No distraction, if you need something w3m or links and it runs faster than any X11 or windows super pc.

But still I need to see my png in latex, and I still use devuan over fbi /image fb viewer (on sshfs tunneled) :(
 
Mine was Focus too, and just using a few CLI programs was enough.

Until I discovered that you can easily switch between CLI and GUI.

Even screen is distracting, because my working file in vim is open next to email, RSS feeds, IRC and whatever more...

When having a console with just one program, distraction is just a <Meta>+<Fx> away...

In past Prolog had bit of that...
 
Mine was Focus too, and just using a few CLI programs was enough.

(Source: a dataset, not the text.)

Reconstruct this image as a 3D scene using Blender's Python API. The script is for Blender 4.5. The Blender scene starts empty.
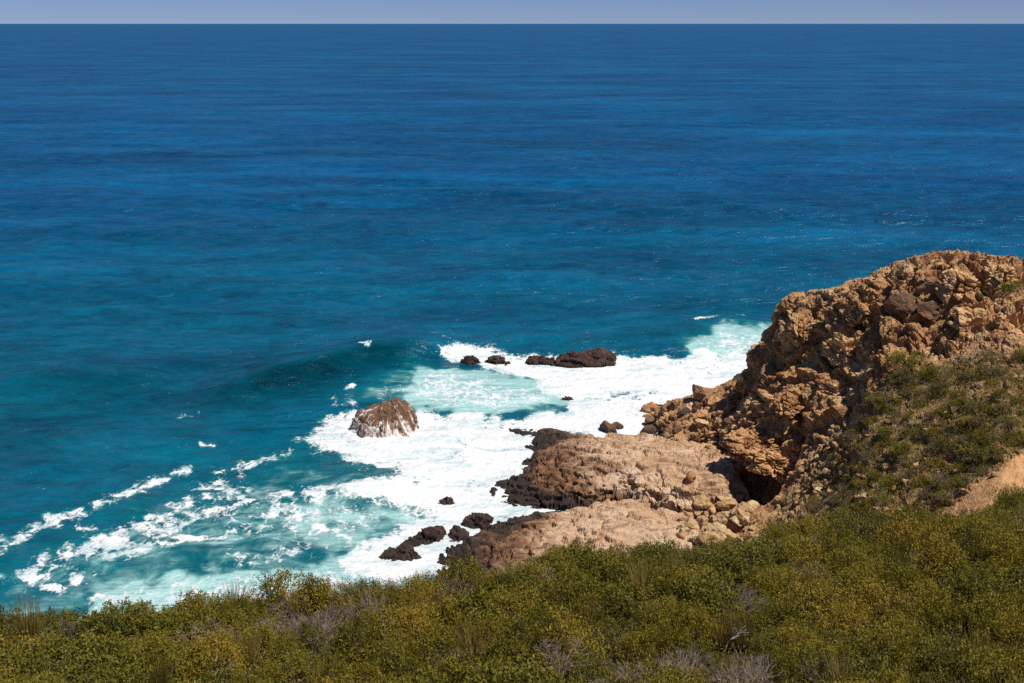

Until I discovered that you can easily switch between CLI and GUI.

Even screen is distracting, because my working file in vim is open next to email, RSS feeds, IRC and whatever more...

When having a console with just one program, distraction is just a <Meta>+<Fx> away...
Yeah sure. If you work on a text document or a configuration file it's perfect.
My work on the other hand mostly requires switching between 2 or more programs and for me switching context every 5 seconds is actually a hassle and I lose focus. I need to see the manual page, my source and its output next to each other. They are different aspects of the same task. For this reason I love >=3 monitors.
But you're right, it's very easy to get distracted in this setting.
 
I think that tty is more productive because you can type very fast with emacs or vim.
No distraction, if you need something w3m or links and it runs faster than any X11 or windows super pc.
But still I need to see my png in latex, and I still use devuan over fbi /image fb viewer (on sshfs tunneled) :(
I can generate Java code even faster with Eclipse. It takes about 2 seconds to generate missing getters and setters, a couple of constructors, to format and clean up the code - there's a shortcut for this.
To type this manually it would take me 5 minutes, also - why risking a mistake when the IDE does it perfectly each time?
I prefer spending my intelectual capacity on the creative side of the programming and letting the IDE do the monotonous heavy lifting.